Let’s start with potential users. Say you’re a startup, or working on an innovative product or service inside a larger company. You have a great idea but no customers, yet. If you have a product in mind, you have a user group in mind. A “user group” is, essentially, users that fit the profile your company wants to attract on a larger scale. They have the characteristics of potential users of your product or service. These characteristics can refer to demographics (age, interests, education level, etc.) but this knowledge isn’t sufficient. To understand these users, it’s important to also look at both attitudinal measures (what users say) and behavioral measures (what users do).

Let’s say you have a well-defined user group. Your researchers have produced a solid body of generative research, and you feel confident that you are making insights-driven decisions about how your product or service is strategically shaping up. Here’s where evaluative research comes in: It’s also important to test developing concepts or features with your users, to make sure your design decisions are intuitive and even delightful. But first, you must have that deep knowledge of what they need. It doesn’t make sense to ask them to help you tweak your offering if you’re not sure it’s meeting a need in the first place.

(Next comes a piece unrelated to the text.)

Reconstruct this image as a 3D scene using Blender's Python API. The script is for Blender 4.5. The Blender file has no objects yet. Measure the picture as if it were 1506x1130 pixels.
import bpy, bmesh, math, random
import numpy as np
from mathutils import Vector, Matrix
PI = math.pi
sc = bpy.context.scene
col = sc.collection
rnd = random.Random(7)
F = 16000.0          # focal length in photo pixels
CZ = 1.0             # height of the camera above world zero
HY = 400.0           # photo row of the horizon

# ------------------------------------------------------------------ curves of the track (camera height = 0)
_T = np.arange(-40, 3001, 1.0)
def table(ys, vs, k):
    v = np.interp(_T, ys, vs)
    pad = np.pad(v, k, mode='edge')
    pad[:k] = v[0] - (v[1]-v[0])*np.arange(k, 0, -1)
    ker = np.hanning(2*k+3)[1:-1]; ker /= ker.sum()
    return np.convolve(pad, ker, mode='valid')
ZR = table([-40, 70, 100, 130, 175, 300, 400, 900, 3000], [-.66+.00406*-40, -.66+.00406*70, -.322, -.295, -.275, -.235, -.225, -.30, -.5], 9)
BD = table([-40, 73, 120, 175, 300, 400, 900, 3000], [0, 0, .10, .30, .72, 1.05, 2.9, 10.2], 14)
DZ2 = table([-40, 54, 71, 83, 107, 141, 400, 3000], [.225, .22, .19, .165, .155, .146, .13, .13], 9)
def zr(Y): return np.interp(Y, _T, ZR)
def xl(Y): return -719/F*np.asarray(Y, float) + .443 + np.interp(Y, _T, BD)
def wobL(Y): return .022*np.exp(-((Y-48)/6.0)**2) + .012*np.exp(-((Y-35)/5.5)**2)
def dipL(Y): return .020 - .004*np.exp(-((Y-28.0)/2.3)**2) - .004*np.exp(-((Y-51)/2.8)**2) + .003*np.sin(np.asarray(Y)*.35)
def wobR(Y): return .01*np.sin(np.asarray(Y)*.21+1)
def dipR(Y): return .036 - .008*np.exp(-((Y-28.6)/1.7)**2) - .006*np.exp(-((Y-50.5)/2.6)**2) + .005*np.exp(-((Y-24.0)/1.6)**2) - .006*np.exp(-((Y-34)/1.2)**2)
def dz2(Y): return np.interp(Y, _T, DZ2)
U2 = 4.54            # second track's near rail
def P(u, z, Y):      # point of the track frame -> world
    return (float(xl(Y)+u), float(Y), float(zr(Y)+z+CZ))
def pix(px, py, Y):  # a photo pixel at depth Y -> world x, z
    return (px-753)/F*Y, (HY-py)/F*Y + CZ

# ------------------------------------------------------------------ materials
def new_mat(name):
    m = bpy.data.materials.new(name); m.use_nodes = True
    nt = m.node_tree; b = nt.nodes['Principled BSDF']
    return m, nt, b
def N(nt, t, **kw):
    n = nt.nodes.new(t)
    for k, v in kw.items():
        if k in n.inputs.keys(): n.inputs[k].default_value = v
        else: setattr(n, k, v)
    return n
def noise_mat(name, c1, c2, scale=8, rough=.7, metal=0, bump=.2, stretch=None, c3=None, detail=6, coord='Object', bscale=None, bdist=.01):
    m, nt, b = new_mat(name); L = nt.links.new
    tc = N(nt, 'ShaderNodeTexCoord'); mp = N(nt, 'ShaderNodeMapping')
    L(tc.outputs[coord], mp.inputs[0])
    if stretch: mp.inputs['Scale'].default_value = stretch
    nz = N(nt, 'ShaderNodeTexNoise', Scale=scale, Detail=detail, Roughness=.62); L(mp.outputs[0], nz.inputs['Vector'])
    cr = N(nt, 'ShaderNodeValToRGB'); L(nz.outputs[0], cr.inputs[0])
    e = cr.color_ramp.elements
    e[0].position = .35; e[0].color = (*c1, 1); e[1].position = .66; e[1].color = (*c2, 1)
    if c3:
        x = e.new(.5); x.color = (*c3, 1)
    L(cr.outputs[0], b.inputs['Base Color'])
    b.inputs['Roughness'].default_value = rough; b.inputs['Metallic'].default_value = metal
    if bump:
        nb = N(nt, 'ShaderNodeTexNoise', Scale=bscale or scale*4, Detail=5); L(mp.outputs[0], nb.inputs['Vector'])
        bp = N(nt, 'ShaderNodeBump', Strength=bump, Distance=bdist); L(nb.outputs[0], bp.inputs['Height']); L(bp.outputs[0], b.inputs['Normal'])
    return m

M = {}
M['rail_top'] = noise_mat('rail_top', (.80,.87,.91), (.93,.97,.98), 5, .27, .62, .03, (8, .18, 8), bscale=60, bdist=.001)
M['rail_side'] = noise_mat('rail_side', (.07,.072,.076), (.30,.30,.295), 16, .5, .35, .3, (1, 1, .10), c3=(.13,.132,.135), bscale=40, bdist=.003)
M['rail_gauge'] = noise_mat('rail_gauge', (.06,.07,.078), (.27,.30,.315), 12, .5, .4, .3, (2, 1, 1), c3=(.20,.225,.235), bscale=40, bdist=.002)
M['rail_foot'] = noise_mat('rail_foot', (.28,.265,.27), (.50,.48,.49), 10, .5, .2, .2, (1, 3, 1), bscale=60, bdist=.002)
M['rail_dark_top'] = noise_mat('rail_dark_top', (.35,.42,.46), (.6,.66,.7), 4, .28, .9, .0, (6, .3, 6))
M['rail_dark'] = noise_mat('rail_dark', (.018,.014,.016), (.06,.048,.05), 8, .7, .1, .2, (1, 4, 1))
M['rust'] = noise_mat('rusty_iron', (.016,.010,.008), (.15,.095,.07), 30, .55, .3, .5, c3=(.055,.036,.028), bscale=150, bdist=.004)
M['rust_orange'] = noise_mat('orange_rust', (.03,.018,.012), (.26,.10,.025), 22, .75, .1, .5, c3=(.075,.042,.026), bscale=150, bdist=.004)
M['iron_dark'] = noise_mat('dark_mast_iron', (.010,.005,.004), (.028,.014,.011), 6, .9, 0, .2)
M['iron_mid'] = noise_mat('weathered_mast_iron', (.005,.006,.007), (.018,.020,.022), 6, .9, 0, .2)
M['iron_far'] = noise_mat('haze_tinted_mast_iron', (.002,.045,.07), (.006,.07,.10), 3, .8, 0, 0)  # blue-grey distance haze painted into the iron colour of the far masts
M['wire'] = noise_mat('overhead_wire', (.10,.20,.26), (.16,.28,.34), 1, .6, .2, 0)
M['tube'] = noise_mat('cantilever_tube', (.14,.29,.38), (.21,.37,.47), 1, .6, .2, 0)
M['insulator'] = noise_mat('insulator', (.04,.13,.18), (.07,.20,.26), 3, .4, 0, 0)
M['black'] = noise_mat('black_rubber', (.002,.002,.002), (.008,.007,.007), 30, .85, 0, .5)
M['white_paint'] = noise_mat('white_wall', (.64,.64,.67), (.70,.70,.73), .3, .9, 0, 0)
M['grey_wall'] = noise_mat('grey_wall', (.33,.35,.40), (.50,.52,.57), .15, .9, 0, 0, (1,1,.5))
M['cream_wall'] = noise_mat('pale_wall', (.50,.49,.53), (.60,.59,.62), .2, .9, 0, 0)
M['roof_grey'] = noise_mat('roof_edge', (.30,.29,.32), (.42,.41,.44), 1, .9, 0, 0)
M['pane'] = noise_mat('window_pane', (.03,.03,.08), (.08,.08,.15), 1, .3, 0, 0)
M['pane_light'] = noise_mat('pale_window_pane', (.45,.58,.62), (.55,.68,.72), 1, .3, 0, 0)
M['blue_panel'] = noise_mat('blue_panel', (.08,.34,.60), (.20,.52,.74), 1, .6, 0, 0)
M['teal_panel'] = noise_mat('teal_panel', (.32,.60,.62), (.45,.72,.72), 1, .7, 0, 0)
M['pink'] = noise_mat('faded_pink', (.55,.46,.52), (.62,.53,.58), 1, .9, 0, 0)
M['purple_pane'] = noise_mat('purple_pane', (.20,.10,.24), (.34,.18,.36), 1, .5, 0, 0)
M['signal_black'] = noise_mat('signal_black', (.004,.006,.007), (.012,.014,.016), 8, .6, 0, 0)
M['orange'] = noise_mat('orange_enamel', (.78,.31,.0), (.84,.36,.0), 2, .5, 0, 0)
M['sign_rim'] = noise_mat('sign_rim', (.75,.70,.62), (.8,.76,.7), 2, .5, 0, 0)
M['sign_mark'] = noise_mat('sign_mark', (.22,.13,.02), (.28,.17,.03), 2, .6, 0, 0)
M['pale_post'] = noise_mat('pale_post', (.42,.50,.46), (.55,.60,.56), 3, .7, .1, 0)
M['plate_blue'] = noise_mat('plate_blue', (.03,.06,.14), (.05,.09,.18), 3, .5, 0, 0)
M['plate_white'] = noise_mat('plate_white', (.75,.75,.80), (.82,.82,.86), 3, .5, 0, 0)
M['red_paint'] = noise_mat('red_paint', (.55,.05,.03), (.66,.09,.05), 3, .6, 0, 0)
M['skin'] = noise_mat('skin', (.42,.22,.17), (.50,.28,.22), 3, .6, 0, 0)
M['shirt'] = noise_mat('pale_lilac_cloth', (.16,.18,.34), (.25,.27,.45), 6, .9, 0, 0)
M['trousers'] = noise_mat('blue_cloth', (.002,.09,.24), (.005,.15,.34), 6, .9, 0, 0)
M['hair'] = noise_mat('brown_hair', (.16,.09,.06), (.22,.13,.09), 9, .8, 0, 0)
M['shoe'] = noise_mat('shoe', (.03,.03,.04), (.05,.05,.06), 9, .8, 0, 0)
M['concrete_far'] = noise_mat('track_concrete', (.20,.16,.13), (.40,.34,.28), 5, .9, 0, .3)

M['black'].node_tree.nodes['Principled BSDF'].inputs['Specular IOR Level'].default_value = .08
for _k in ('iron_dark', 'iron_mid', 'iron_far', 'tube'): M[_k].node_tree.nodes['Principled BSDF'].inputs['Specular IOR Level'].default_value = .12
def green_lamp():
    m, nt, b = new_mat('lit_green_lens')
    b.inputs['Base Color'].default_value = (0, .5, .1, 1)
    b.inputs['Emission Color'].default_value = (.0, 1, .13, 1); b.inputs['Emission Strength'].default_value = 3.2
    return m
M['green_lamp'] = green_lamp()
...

Developing a culture of insights-driven decision making will ensure a better experience for customers and employees

Establishing a culture of insights-driven decision making is beneficial to everyone – not just users, not just for the financial success of your company, but also for your own employees. A great deal of what we’ve covered here has been about the importance of looking outward and determining with absolute certainty that an idea has mass potential to succeed, and then routinely testing the solutions that are made possible through research insights. But as a company grows, it also has to look inward and build up a team of talented individuals to make their product come to life. Applying the principle of user centricity is also relevant to building a quality company culture. Not only will your product or service be more successful because it addresses an actual user need, but such an approach will also improve your company culture overall.

Imagine an insights-driven approach to all decision making, from strategy down to the tiniest feature tweak. Company leaders that embrace insights-driven decision making are doing more than ensuring their product is innovated and built with the user’s perspective in mind: They are also sending the message that their expertise is not the end-all to the company’s success.

Imagine a roadmap planning session where product and tech leadership make decisions about prioritization based on user needs, gathered by a robust UX research team that has stayed in close contact not just with users but all their stakeholders. This means that the majority of the professionals hired for their expertise in product management, development or design have also had contact with users. Making decisions about what to innovate or what to tweak based on these insights send the message to the team that their input is also valuable, and the direction the company is moving can be united until a user-centric mantra. Employees stay motivated because they feel they are contributing to this culture.

Success doesn’t just mean success in quantitative terms like financial success or a rapidly scaling company. Success also means success in qualitative factors like a culture of user centricity, which can result in both happy users and a healthy and productive company culture. Knowing the user and committing to a company culture that turns to these insights is essential to the success of any digital product company. It’s not too late to get started.